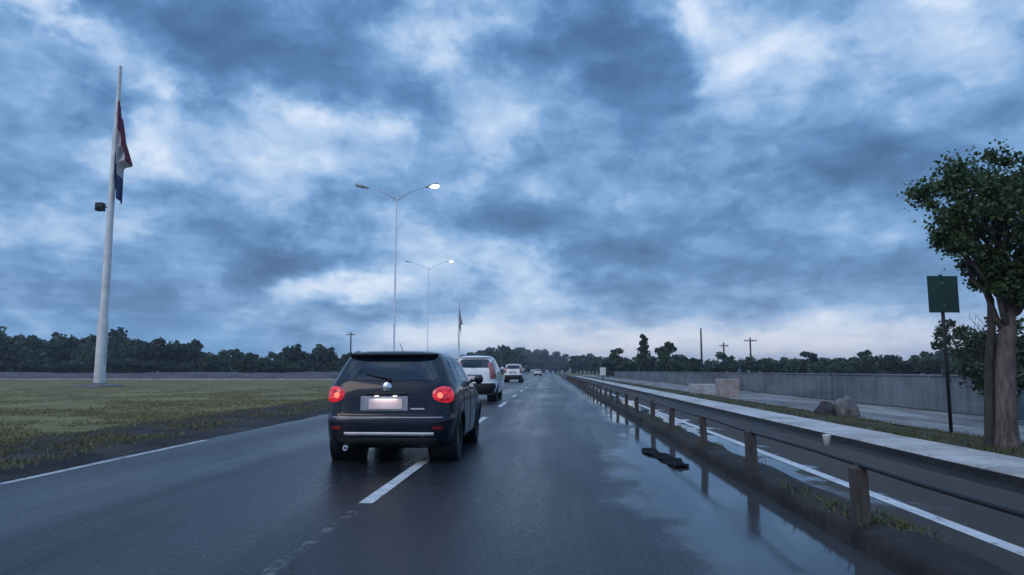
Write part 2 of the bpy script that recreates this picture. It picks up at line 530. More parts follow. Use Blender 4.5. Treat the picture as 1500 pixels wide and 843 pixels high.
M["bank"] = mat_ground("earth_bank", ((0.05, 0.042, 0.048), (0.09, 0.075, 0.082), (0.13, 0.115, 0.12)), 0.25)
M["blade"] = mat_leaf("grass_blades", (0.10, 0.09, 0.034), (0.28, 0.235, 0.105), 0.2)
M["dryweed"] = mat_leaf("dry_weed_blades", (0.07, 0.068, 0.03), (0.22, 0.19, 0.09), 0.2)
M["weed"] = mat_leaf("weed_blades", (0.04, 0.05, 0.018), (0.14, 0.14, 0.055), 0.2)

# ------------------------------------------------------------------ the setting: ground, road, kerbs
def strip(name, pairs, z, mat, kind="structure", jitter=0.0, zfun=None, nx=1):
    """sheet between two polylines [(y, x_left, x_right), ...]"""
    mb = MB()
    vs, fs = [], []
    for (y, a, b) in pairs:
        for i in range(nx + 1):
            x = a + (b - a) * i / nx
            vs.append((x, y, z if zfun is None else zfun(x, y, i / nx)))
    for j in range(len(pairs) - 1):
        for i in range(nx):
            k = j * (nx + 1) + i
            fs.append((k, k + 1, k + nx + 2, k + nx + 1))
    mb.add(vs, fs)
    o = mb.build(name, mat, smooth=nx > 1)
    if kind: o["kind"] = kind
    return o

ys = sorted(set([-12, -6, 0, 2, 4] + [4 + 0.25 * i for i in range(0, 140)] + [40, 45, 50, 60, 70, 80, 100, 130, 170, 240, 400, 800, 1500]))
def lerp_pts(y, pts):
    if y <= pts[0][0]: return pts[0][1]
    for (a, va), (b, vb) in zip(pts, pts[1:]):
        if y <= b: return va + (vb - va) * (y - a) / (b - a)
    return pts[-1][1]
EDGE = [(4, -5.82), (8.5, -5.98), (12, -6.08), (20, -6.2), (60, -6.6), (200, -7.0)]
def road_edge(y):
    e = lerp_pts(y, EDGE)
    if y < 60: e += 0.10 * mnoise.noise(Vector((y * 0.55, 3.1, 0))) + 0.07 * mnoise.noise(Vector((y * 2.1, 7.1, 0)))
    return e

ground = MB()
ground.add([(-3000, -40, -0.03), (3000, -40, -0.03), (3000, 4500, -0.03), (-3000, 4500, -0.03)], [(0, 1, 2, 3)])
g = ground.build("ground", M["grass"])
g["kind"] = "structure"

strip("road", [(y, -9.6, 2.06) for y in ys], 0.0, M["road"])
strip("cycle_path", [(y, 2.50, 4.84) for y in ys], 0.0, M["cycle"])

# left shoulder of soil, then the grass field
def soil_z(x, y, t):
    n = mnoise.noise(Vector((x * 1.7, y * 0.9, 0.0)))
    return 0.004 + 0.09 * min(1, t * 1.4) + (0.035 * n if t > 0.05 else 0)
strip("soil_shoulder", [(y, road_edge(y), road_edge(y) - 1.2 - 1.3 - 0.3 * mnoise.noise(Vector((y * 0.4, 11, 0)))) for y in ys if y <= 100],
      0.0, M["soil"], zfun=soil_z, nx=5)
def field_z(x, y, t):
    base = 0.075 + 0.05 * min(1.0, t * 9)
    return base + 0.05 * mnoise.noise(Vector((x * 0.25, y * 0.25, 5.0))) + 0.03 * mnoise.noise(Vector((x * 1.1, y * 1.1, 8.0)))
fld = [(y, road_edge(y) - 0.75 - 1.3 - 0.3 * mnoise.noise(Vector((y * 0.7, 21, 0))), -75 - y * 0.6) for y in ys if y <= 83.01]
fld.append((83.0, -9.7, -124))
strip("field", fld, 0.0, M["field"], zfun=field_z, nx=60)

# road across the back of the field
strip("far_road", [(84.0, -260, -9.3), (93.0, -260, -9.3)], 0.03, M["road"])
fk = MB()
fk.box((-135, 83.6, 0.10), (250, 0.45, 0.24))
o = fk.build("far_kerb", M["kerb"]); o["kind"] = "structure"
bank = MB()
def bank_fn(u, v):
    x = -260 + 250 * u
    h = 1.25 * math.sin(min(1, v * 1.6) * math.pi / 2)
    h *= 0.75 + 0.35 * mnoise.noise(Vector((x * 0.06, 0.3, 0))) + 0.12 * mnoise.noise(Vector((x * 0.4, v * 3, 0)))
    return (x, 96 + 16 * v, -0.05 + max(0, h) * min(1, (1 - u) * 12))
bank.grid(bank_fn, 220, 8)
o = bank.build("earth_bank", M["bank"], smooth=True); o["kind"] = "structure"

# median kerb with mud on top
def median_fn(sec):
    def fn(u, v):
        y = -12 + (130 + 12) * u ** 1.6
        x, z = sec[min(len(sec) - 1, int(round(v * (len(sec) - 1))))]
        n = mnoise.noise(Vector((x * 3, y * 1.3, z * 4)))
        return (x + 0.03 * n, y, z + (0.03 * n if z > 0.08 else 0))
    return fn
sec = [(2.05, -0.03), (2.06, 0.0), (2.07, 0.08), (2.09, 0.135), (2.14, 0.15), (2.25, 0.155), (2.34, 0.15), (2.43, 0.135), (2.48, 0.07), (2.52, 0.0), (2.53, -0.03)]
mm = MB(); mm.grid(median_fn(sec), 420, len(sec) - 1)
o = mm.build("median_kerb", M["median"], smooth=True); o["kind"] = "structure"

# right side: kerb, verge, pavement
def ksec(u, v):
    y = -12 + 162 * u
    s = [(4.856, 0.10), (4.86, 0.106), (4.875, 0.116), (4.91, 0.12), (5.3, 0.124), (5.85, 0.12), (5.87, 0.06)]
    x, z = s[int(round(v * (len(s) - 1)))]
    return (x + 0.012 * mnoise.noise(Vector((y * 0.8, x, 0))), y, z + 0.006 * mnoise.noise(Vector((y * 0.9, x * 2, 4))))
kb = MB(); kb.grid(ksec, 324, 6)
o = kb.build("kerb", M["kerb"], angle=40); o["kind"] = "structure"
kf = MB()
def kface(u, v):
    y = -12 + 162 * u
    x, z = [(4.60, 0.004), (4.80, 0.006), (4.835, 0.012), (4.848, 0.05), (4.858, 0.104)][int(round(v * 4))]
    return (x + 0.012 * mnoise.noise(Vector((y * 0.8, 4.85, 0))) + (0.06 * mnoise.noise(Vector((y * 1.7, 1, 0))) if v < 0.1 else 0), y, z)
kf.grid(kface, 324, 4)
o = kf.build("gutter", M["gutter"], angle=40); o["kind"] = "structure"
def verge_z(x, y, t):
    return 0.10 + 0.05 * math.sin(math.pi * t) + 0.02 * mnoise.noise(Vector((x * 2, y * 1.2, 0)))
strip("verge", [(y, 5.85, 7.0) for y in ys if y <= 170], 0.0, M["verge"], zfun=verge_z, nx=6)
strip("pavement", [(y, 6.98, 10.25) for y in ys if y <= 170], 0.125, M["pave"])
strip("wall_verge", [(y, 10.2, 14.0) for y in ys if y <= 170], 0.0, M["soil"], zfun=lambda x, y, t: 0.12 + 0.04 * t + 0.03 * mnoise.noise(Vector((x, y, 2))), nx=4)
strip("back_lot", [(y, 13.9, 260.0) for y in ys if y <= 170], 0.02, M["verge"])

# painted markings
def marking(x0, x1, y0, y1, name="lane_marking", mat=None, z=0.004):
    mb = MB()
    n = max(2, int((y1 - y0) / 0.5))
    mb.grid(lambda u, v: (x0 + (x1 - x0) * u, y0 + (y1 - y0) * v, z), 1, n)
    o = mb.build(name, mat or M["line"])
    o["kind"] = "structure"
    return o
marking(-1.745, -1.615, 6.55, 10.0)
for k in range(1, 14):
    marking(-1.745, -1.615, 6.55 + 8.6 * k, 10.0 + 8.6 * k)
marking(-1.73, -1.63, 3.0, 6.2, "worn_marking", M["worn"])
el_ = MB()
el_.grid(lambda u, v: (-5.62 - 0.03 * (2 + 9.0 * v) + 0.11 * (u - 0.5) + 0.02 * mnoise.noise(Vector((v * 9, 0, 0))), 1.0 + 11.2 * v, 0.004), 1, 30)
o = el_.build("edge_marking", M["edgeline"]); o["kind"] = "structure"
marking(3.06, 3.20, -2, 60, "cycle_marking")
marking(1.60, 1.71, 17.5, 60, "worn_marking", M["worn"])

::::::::

### DESCRIPTION OF THE TASK:
Pictures are excluded: retype only the lines from the beginning of the listing above through the line with "0.14, 0.055), 0.2)", both included.

### CORRECT RESULT:
Write part 2 of the bpy script that recreates this picture. It picks up at line 530. More parts follow. Use Blender 4.5. Treat the picture as 1500 pixels wide and 843 pixels high.
M["bank"] = mat_ground("earth_bank", ((0.05, 0.042, 0.048), (0.09, 0.075, 0.082), (0.13, 0.115, 0.12)), 0.25)
M["blade"] = mat_leaf("grass_blades", (0.10, 0.09, 0.034), (0.28, 0.235, 0.105), 0.2)
M["dryweed"] = mat_leaf("dry_weed_blades", (0.07, 0.068, 0.03), (0.22, 0.19, 0.09), 0.2)
M["weed"] = mat_leaf("weed_blades", (0.04, 0.05, 0.018), (0.14, 0.14, 0.055), 0.2)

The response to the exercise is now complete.